Bagaimana menyikapi?

Banyak cara dan versi sejarah maupun mitos kemunculannya mengindikasikan bahwa praktek rebo wekasan merupakan bagian tak terpisahkan dari tradisi sebagian besar masyarakat Islam di Jawa.


Keinginan mengungkapkan syukuran, membersihkan diri membaca do’a tolak bala dan do’a selamat, serta bergembira bersilaturahim dengan makan bersama tak lain merupakan merupakan ajang tahunan warga setempat yang sangat psitif.

Sayangnya tak dimungkiri, cukup banyak juga memodifikasi perhelatan rebo wekasan ini dengan acara diluar dari yang disebutkan di atas. Terutama sampai menjurus kepada hal-hal yang  berbau syirik, apalagi pada perbuatan asusila dan tindak kriminal. 


Seperti pelaksanaan shalat rebo wekasan yang secara nyata bersumber pada pendapat ahli mukasyafah saja. Atas dasar itulah mayoritas ulama mengatakan shalat tersebut tidak dianjurkan, dengan alas an tidak ada Hadits yang menerangkannya.

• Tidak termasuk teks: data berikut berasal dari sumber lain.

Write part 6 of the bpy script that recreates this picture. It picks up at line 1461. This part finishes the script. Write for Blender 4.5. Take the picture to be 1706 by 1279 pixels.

Sikap baik terhadap hal ini adalah mengembalikannya pada aturan bahwa semua ibadah didasarkan atas perintah. Jika perintah tersebut tidak ada, tentunya khawatir akan melenceng dari yang digariskan agama. Sebab hakikatnya semua shalat yang kita kerjakan baik wajib maupun sunah dapat menolak bala.


Selain shalat rebo wekasan, adanya anggapan bahwa mandi Safar sebagai media pencuci dosa, tarian bersama sinden dengan memasukkan uang ke kemben bagian dalam dada sinden, minuman-minuman, judi dan seterusnya adalah hal yang tak bisa dipisahkan dari perhelatan rebo wekasan. Tradisi seperti ini sangat bertentangan dengan nilai-nilai Islam. 


Padahal masih banyak hal-hal positif dari tradisi rebo wekasan yang bisa diterima. Apalagi kalau kita bisa menjadikan tradisi ini sebagai media syiar Islam. Karena itu, perlua kearifan dalam memaknai dan mempraktekan tradisi ini. (Hidayah Edisi 90 Februari 2009).